Touting the disconnect between Washington and the rest of the country as the source of anger that led to Donald Trump being elected president, Tennessee Speaker of the House Beth Harwell says she hopes the election will begin a shift of government being returned to the states.
“The worst thing they ever did was put air conditioning in the Capitol,” Harwell told McMinnville Noon Rotary Club members during her talk before the local civic club Thursday, noting the air conditioning allowed the federal government to work 12 months a year. “The thing about state government is we are all part-time employees who have to come home and work regular jobs.”
Harwell has been cited for leading the Republican dominance in the Tennessee General Assembly that presently sees 74 of the state’s 99 representatives as being from the GOP. It was under her tutelage as Republican Party Chair from 2001-04 the Republicans seized the majority in the state Senate for the first time in 105 years. The Republican Party now dominates both chambers.
Harwell said she hopes the message sent by voters will prompt the federal government to loosen its grip on federal dollars.
“Government is best that governs least,” said Harwell, noting that in her time as speaker of the house, the legislature has taken 104 laws off the books. “As government expands, liberty contracts.”
Harwell said she asks Republican lawmakers to consider three things every time they vote for a bill.
“Does it increase government?
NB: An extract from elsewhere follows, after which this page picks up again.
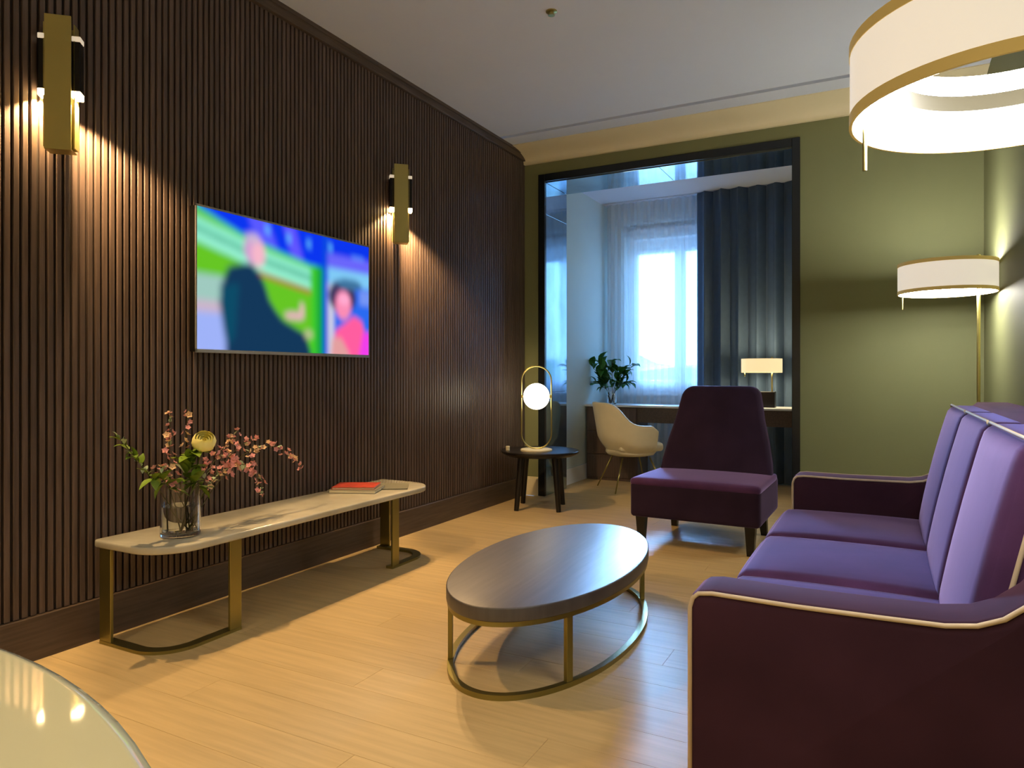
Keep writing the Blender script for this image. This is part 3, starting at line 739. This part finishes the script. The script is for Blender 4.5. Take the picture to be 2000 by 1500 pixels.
# ------------------------------------------------------------------ sofa
sf = thing('sofa', 'three-seat purple velvet sofa with cream piping along the right wall', 'sofa', (2.9, 2.54, 0))
def sp(o): return place(o, sf)
SY0, SY1 = 1.505, 3.585
sp(MB().box(2.405, 3.28, SY0+.155, SY1-.155, 0.09, 0.30, 0.015, 3).build('seat_base', PURPLE2, sf, smooth=True, angle=40))
cw = (SY1-SY0-0.30)/3
for i in range(3):
    y0 = SY0+0.15+i*cw
    sp(MB().soft(0.60, cw-0.004, 0.16, 0.035, 12, (0.012, 0, 0.022), (2.675, y0+cw/2, 0.365)).build('seat_cushion', PURPLE, sf, smooth=True))
# arm profile in (x, z): front, flat top, sweep up into the back
armp = [(2.41, 0.10)] + [(2.41, 0.56), (2.416, 0.585), (2.432, 0.596), (2.46, 0.600), (2.62, 0.598), (2.78, 0.600), (2.88, 0.602), (2.93, 0.610), (2.97, 0.628), (3.01, 0.662), (3.05, 0.715), (3.09, 0.79), (3.12, 0.86), (3.15, 0.905), (3.19, 0.93), (3.25, 0.93), (3.285, 0.91), (3.30, 0.87), (3.30, 0.10)]
for y0, y1, yo in ((SY0, SY0+0.15, SY0), (SY1-0.15, SY1, SY1)):
    arm = sp(MB().prism(armp, y0, y1, 0.022, axis='y', seg=4).build('arm', PURPLE2, sf, smooth=True, angle=45))
    for ye in ((y0,) if yo == SY0 else (y0, y1)):
        s_ = 1 if ye == y0 else -1
        MB().tube([(x+(.004 if x < 2.42 else 0), ye+s_*0.004, z-(.0 if x < 2.415 else .004)) for x, z in [(2.41, .10)]+armp[1:-1]], 0.0048, 8).build('piping', PIPE, arm, smooth=True)
        
# back frame and back cushions, reclined
def recl(x, z): return x+(z-0.45)*0.225
bfp = [(2.99, 0.30), (recl(2.99, .93), 0.925), (3.12, 0.945), (3.22, 0.945), (3.27, 0.92), (3.28, 0.30)]
sp(MB().prism(bfp, SY0+0.15, SY1-0.15, 0.015, axis='y').build('back_frame', PURPLE2, sf, smooth=True, angle=45))
for i in range(3):
    y0 = SY0+0.15+i*cw
    def f(x, y_, z): return (x+z*0.225, y_, z)
    bc = sp(MB().soft(0.13, cw-0.003, 0.50, 0.03, 12, (0.022, 0, 0.0), (2.985+0.045, y0+cw/2, 0.68), fn=f).build('back_cushion', PURPLE, sf, smooth=True))
    yA, yB = y0+0.008, y0+cw-0.008
    zt = 0.932; xt = 2.985+0.045-0.058+(zt-.68)*.225
    pts = [(xt, yA, zt-.006), (xt-0.000, yA+.02, zt), (xt, yB-.02, zt), (xt, yB, zt-.006)]
    MB().tube(pts, 0.0042, 8).build('piping', PIPE, bc, smooth=True)
    if i in (0, 2):
        ye = y0-0.001 if i == 0 else y0+cw+0.001
        MB().tube([(2.985+.045-.022+(z-.68)*.225, ye, z) for z in (0.50, 0.60, 0.7, 0.8, 0.9, 0.925)], 0.0048, 8).build('piping', PIPE, bc, smooth=True)
for x in (2.47, 3.22):
    for y_ in (SY0+0.08, SY1-0.08):
        sp(MB().tube([(x, y_, 0), (x, y_, 0.10)], [0.016, 0.024], 12).build('leg', BLACKW, sf, smooth=True, angle=40))

# ------------------------------------------------------------------ side table, globe lamp, little candle
st = thing('side_table', 'small round black side table with four legs in the corner', 'side table', (0.376, 5.03, 0), math.radians(18))
MB().lathe([(0, 0.415), (0.26, 0.415), (0.305, 0.437), (0.31, 0.445), (0.31, 0.452), (0.305, 0.457), (0, 0.457)], (0, 0, 0), 48).build('table_top', BLACKW, st, smooth=True, angle=30)
for a in (45, 135, 225, 315):
    ca_, sa_ = math.cos(math.radians(a)), math.sin(math.radians(a))
    MB().tube([(0.185*ca_, 0.185*sa_, 0.418), (0.232*ca_, 0.232*sa_, 0)], [0.026, 0.019], 12).build('leg', BLACKW, st, smooth=True, angle=40)
gl = thing('globe_lamp', 'table lamp with a glowing globe inside a slim brass oval hoop', 'lamp', (0.372, 4.97, 0.457), math.radians(22))
MB().lathe([(0, 0), (0.125, 0), (0.125, 0.010), (0.120, 0.014), (0, 0.014)], (0, 0, 0), 40).build('base', SHELL, gl, smooth=True, angle=30)
pts = []
for i in range(17): a = PI*i/16; pts.append((0.118*math.cos(a), 0, 0.545+0.118*math.sin(a)))
for i in range(17): a = PI+PI*i/16; pts.append((0.118*math.cos(a), 0, 0.134+0.118*math.sin(a)))
MB().tube(pts, 0.0058, 10, closed=True).build('hoop', BRASS, gl, smooth=True)
MB().sphere((-0.0, 0, 0.425), 0.103, 32, 20).build('globe', GLOBE, gl, smooth=True)
MB().tube([(0.098, 0, 0.425), (0.120, 0, 0.425)], 0.012, 12).build('globe_mount', BRASS, gl, smooth=True, angle=40)
MB().tube([(-0.098, 0, 0.425), (-0.120, 0, 0.425)], 0.012, 12).build('globe_mount', BRASS, gl, smooth=True, angle=40)
o = MB().lathe([(0, 0), (0.015, 0), (0.016, 0.002), (0.016, 0.032), (0.013, 0.034), (0, 0.030)], (0, 0, 0), 20).build('candle', SHELL, None, smooth=True, angle=40)
o.location = (0.165, 4.88, 0.457); tag(o, 'tiny white candle at the left edge of the side table', 'candle')

# ------------------------------------------------------------------ cream shell desk chair
sc_ = thing('desk_chair', 'cream tub chair on thin metal legs pulled up to the desk', 'chair', (0.70, 6.22, 0), math.radians(-50))
# local +y is where the chair faces
def shell_mesh():
    vs = []; fs = []; nu, nv = 40, 12
    for i in range(nu+1):
        a = -1+2*i/nu                      # -1 left arm tip .. 0 back centre .. 1 right arm tip
        ang = a*math.radians(118)
        dx, dy = math.sin(ang), -math.cos(ang)
        k = abs(a)
        top = 0.80-0.205*(1/(1+math.exp(-(k-0.52)*16)))-(0.05*max(0, k-0.9)/0.1)
        for j in range(nv+1):
            v_ = j/nv
            z = 0.335+(top-0.335)*v_
            rad = 0.185+0.085*math.sin(min(1, v_*2.6)*PI/2)+0.03*v_
            rx, ry = rad*1.03, rad*(1.0 if dy < 0 else 1.22)
            vs.append((dx*rx, dy*ry+0.02-(0.05*v_ if dy < 0 else 0)*abs(dy), z))
    for i in range(nu):
        for j in range(nv): a = i*(nv+1)+j; fs.append((a, a+nv+1, a+nv+2, a+1))
    return MB().add(vs, fs)
o = shell_mesh().build('shell', SHELL, sc_, smooth=True)
m_ = o.modifiers.new('padding', 'SOLIDIFY'); m_.thickness = 0.035; m_.offset = -1
m_ = o.modifiers.new('round', 'BEVEL'); m_.width = 0.010; m_.segments = 3; m_.limit_method = 'ANGLE'
MB().lathe([(0, 0.308), (0.15, 0.310), (0.195, 0.322), (0.212, 0.345), (0.21, 0.37), (0, 0.37)], (0, 0.03, 0), 36, sy=1.1).build('shell_bottom', SHELL, sc_, smooth=True, angle=60)
MB().soft(0.40, 0.42, 0.08, 0.03, 6, (0, 0, .01), (0, 0.06, 0.40)).build('seat_cushion', SHELL, sc_, smooth=True)
for sx in (-1, 1):
    for sy in (-1, 1):
        MB().tube([(sx*0.13, 0.03+sy*0.13, 0.30), (sx*0.24, 0.03+sy*0.24, 0.0)], [0.008, 0.006], 8).build('leg', BRONZE, sc_, smooth=True)

# ------------------------------------------------------------------ plant on the desk
dv = thing('vase', 'small glass vase on the desk holding the leafy stems', 'vase', (0.335, 6.80, 0.753))
MB().lathe([(0, 0), (0.045, 0), (0.052, 0.01), (0.05, 0.09), (0.04, 0.12), (0.045, 0.14), (0.042, 0.14), (0.037, 0.12), (0.046, 0.09), (0.048, 0.012), (0, 0.008)], (0, 0, 0), 32).build('glass', GLASS, dv, smooth=True, angle=40)
MB().lathe([(0, 0.0085), (0.0475, 0.0125), (0.0455, 0.088), (0, 0.088)], (0, 0, 0), 32).build('water', WATER, dv, smooth=True, angle=40)
random.seed(3)
tips = [((0.10, 6.78, 1.17), 'leftmost leafy stem leaning to the alcove wall'), ((0.22, 6.74, 1.20), 'upright leafy stem at the left of the desk vase'), ((0.34, 6.82, 1.21), 'tallest leafy stem in the middle of the desk vase'),
        ((0.46, 6.78, 1.12), 'leafy stem leaning slightly right in the desk vase'), ((0.56, 6.80, 1.17), 'rightmost long leafy stem with bare twig tip'), ((0.14, 6.80, 0.98), 'low leafy stem drooping left over the desk'), ((0.52, 6.80, 0.98), 'low leafy stem spreading right over the desk')]
for (tip, lb) in tips:
    branch('leafy_branch', lb, 'plant', tip, ((tip[0]+0.335*3)/4, 6.80, 0.98), [LFD, LFD2, LFD], 13, 0.40, group='dark green stems in the desk vase', foot=(0.335+random.uniform(-.015, .015), 6.80+random.uniform(-.015, .015), 0.77), sr=0.003)

# ------------------------------------------------------------------ white bar table nearest the camera
bt = thing('bar_table', 'round glossy white high table in the near left corner', 'table', (2.444, -0.2116, 0))
MB().lathe([(0, 0.915), (0.369, 0.915), (0.370, 0.915), (0.374, 0.917), (0.376, 0.921), (0.376, 0.939), (0.3748, 0.943), (0.371, 0.945), (0.370, 0.945), (0, 0.945)], (0, 0, 0), 128).build('table_top', LACQ, bt, smooth=True, angle=60)
MB().tube([(0, 0, 0.02), (0, 0, 0.915)], 0.035, 24).build('pedestal', BRASS, bt, smooth=True, angle=40)
MB().lathe([(0, 0), (0.22, 0), (0.22, 0.010), (0.21, 0.016), (0.05, 0.022), (0, 0.022)], (0, 0, 0), 48).build('base', BRASS, bt, smooth=True, angle=40)

# ------------------------------------------------------------------ ceiling sprinkler, and fill lamps added behind the camera
t = thing('ceiling_sprinkler', 'tiny brass sprinkler head on the ceiling', 'sprinkler', (1.226, 3.39, H))
MB().lathe([(0, 0), (0.030, 0), (0.030, -0.004), (0.012, -0.008), (0.009, -0.020), (0, -0.020)], (0, 0, 0), 24).build('rosette', BRASS, t, smooth=True, angle=40)
MB().lathe([(0, -0.018), (0.018, -0.020), (0.018, -0.023), (0, -0.023)], (0, 0, 0), 16).build('deflector', BRASS, t)
t0 = None
for i, (x, y_, lb) in enumerate(((0.9, -0.6, 'unseen fill lamp added in the ceiling at the front left'), (2.5, -0.6, 'unseen fill lamp added in the ceiling at the front right'),
                                 (0.9, -1.9, 'unseen fill lamp added in the ceiling at the rear left'), (2.5, -1.9, 'unseen fill lamp added in the ceiling at the rear right'))):
    t = thing('fill_lamp', lb, 'lamp', (x, y_, H), group='unseen fill lamps added behind the viewer')  # out of view, added to brighten the room
    MB().lathe([(0.045, -0.001), (0.062, -0.001), (0.062, -0.004), (0.045, -0.006)], (0, 0, 0), 32, closed=True).build('rim', WHITEP, t, smooth=True, angle=40)
    MB().lathe([(0, -0.002), (0.044, -0.002), (0.044, -0.003), (0, -0.003)], (0, 0, 0), 32).build('lens', FILLL, t)
    light('fill_light', 'SPOT', (0, 0, -0.02), 85, (1.0, 0.80, 0.54), t, spot_size=math.radians(130), spot_blend=0.8, shadow_soft_size=0.05)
Does it make it easier to own and operate business? Does it benefit education?” she said of her three questions.
Harwell pointed out Tennessee is the third lowest taxed state in the union and we are the lowest debtor state. Given the recent boom in investment in Tennessee, she said the state has been able to get rid of certain kinds of taxes and lower the sales tax on food twice as a way to return money to the people.
As for education, Harwell pointed out Tennessee is now in the top half of states nationwide.
“We used to always be near the bottom,” Harwell said “We are now one of the fastest improving states in education.”